The space is amusing. It is shaped like an artichoke. It has lots of "corner" seats. Many tables are angled so they face each other at forty five degrees. The hexagon is celebrated. There are many plush, low backed booths (curved) with red and yellow (Spanish flag) cushioned backs. Up front are two large tables made from foosball tables. A bar/waiting area in the front left. A patio on the lake in back. The open kitchen on the left. The "lab" area and cheese and meats "kitchen" on the right. A large mural of some seaside town on the left wall aside a staircase to a yet unopened (permit) second level. Some beaded curtains to break up the open floor plan. Lots of glittery objects. A few ham slicing "carts" Modern and funky.

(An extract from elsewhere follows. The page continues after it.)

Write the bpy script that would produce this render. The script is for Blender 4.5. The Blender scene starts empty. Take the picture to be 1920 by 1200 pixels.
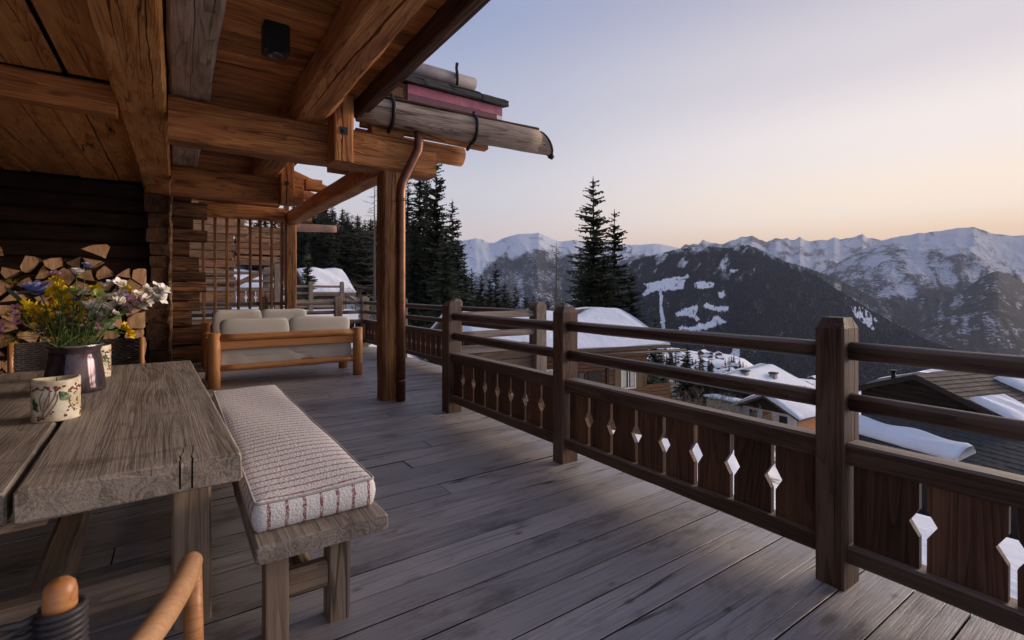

The service was almost one on one. Part of that was probably the lack of customers. Part was my poor humor. They seemed to want to please me. But, I think they have this part down well. My waiter was very conciliatory and upbeat. He also had enough knowledge of the place and the man he represents. I almost felt bad for being nonplussed at the experience. And that is the sad thing. I really kind of wanted it to be great. The execution just wasn't. And it's not like they haven't had time to get the kinks out. Maybe they just are exhaling from the opening and things are going slack for a period. Maybe it is because they just started doing lunch? Maybe they don't care about lunch service as much as dinner? Maybe it was an outlier of an experience? Maybe I wouldn't look for so many excuses if it was different chef? But, the menu is also a let down. At least sushi can claim that the freshness requirements of their stock and trade demand significant upcharges. I don't accept the same justification for tinned sardines and dried ham Maybe I should since waiting for things to age is also expensive. However, I will maintain that neither can claim to require much talent in the kitchen. Just a few knife skills and assassins have those. They just require a smart purchasing manager and a Fed Ex delivery person. Maybe a "curator"? Ooooh. Jose Andres- Curator to the Stars.

The name was said to mean "celebration" and Wikipedia (yeah I looked it up for you) says it is "a chorus in flamenco in which dancers and singers clap". I'll give it a golf clap. It's not bad. It's not outrageously overpriced. It's just not special. And if you go in with that expectation it may be cause for celebration. It's open from 11am to 11pm on weekdays and until 12 on weekends (probably just Fri and Sat). It's in between HOB and Bongo's in the old Wolfgang Puck spot. I don't know why the name makes me think of a Michael Chrichton novel.

*The NBA place is finally being built.